Shortly after the victim was dragged out of the bodega, defendant, carrying a large knife, joined the fray. Video footage captured the assault and clearly depicted the moment when defendant, holding Junior by his sweatshirt, thrust his large knife directly into Junior's throat. It is undisputed that the resulting wound, which was 4½ inches deep and severed the jugular vein, was the sole cause of death.
A person commits first-degree murder under Penal Law 125.27(1)(a)(x) when, intending to "cause the death of another person, he causes the death of such person or of a third person," and "the defendant acted in an especially cruel and wanton manner pursuant to a course of conduct intended to inflict and inflicting torture upon the victim prior to the victim's death. As used in this subparagraph 'torture' means the intentional and depraved infliction of extreme physical pain; 'depraved' means the defendant relished the infliction of extreme physical pain upon the victim evidencing debasement or perversion or that the defendant evidenced a sense of pleasure in the infliction of extreme physical pain...."

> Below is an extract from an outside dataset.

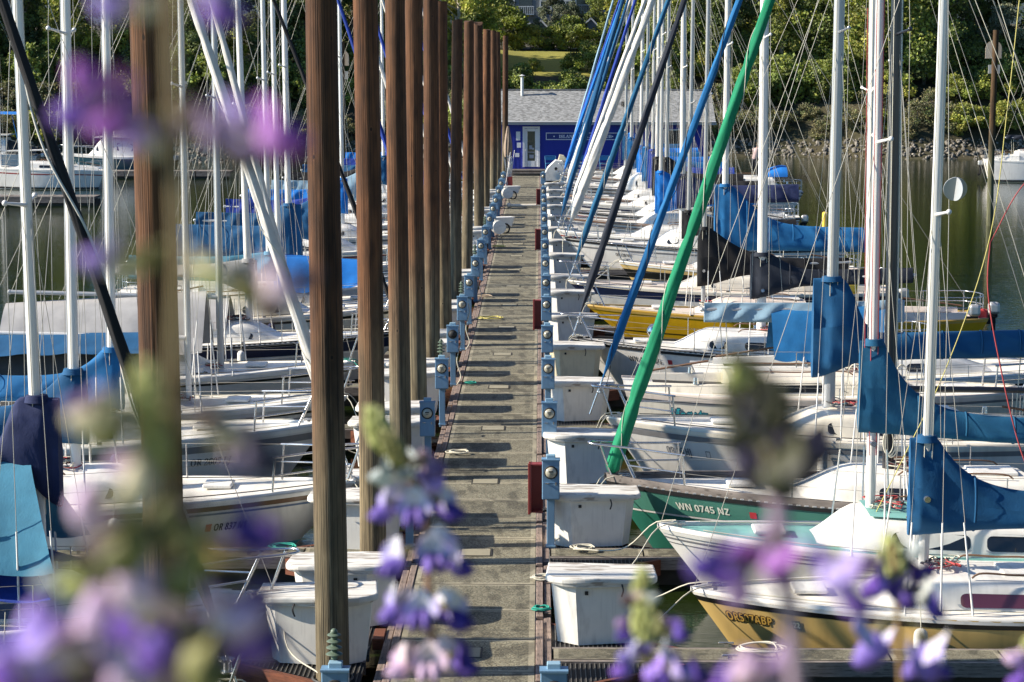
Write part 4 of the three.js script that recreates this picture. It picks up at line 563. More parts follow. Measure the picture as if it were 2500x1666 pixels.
boat({ id: 'lB', z: 34.4, bx: -3.15, dir: -1, L: 9.2, B: 2.9, fb: 1.36, fm: 1.1, rake: 1.3, bowGap: 0.8, hullMat: ltGrey, deckMat: M.deck, bands: [[0.86, 0.93, brownStripe], [0.8, 0.83, paint(C(0.12, 0.18, 0.3))], [0.2, 0.26, aquaStripe]], label: 'grey white sailboat with a brown sheer stripe and white furled headsail', cabin: { s0: 3, s1: 6.8, h: 0.45, ramp: 1.3 }, windows: [[4, 5.2, 0.3, 0.8]],
  mast: { s: 4.8, H: 15.8, r: 0.085, mat: M.aluWhite, rake: -0.1 }, boom: { len: 4, y: 2.3, cover: { mat: K.blue, top: 3.28, bot: 2.0, k: 0.5, pw: 1.1, tail: 0.24, w: 0.24, botTail: 0.25, wTail: 0.22 }, tent: { x0: 1.2, x1: 3.9, r0: 1.9, r1: 1.9, e0: 1.3, e1: 1.3, w0: 0.9, w1: 0.9, mat: K.royal } }, furl: { mat: K.white, r: 0.105, dy: 0.35, bulge: 1.1, cord: M.rope },
  reg: { x0: 2.35, x1: 1.0, v0: 0.52, v1: 0.72, draw: (x) => { x.fillStyle = '#c2555a'; x.fillRect(20, 30, 76, 70); T(x, 'bold 92px sans-serif', 'OR 837 NS', 130, 66, '#26262a'); } } });
boat({ id: 'lC', z: 39.4, bx: -4.15, dir: -1, L: 9.2, B: 2.9, fb: 1.5, fm: 1.2, bowGap: 0.9, hullMat: ltGrey, deckMat: M.white, bands: [[0.8, 0.9, greyStripe]], label: 'grey sailboat with slim white furled sail and blue boom cover', cabin: { s0: 3, s1: 6.8, h: 0.4, ramp: 1.3 }, windows: [[4, 5.2, 0.3, 0.8]],
  mast: { s: 4.2, H: 17.2, r: 0.085, mat: M.aluWhite, rake: -0.15 }, boom: { len: 4, y: 2.1, cover: { mat: K.sea, top: 2.95, bot: 1.75, k: 0.45, pw: 1.1, tail: 0.25, w: 0.24, botTail: 0.25, wTail: 0.22 } }, furl: { mat: K.white, r: 0.085, dy: 0.35, bulge: 1.1 },
  reg: { x0: 2.6, x1: 0.9, v0: 0.56, v1: 0.76, draw: (x) => { T(x, 'bold 92px serif', 'OR 2605 LJ', 90, 66, '#505256'); } } });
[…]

We find that the evidence was legally insufficient to prove that defendant inflicted torture on the victim within the meaning of the statute in two respects. First, we conclude that defendant did not engage in a "course of conduct" with the intention of inflicting "extreme physical pain" on the victim. Extreme physical pain cannot be defined precisely. However, it cannot be reasonably doubted that the fatal blow to the victim's neck caused extreme pain. Yet, that blow was a single act rather than a course of conduct. Thus, we find that defendant and his accomplices did not engage in a" course of conduct" involving the intentional infliction of extreme physical pain. Accordingly, the conduct at issue here does not satisfy the statutory definition of torture in that respect.
Further, the record also fails to support the conclusion that defendant "relished" or "evidenced a sense of pleasure in the infliction of extreme physical pain." In arguing to the contrary, the People point out that, after the homicide, defendant twice told other gang members that he had "hit [the victim] in the neck," in a tone that the listener considered boastful. This did not meet the statutory standard. In our view, the statute contemplates evidence that the defendant savored the infliction of extreme pain in the process of inflicting the pain, and for its own sake. The record does not indicate that this occurred here (compare People v Williams, 78 A.D.3d 574, 575 [1st Dept 2010], lv denied 16 N.Y.3d 746 [2011]; Williams v Lempke, 2014 WL 5035219, 2014 U.S. Dist LEXIS 137449 [SD NY 2014]).
We have considered defendant's arguments regarding the other convictions and find them to be unavailing. In particular, there was sufficient evidence of homicidal intent to support the second-degree murder conviction.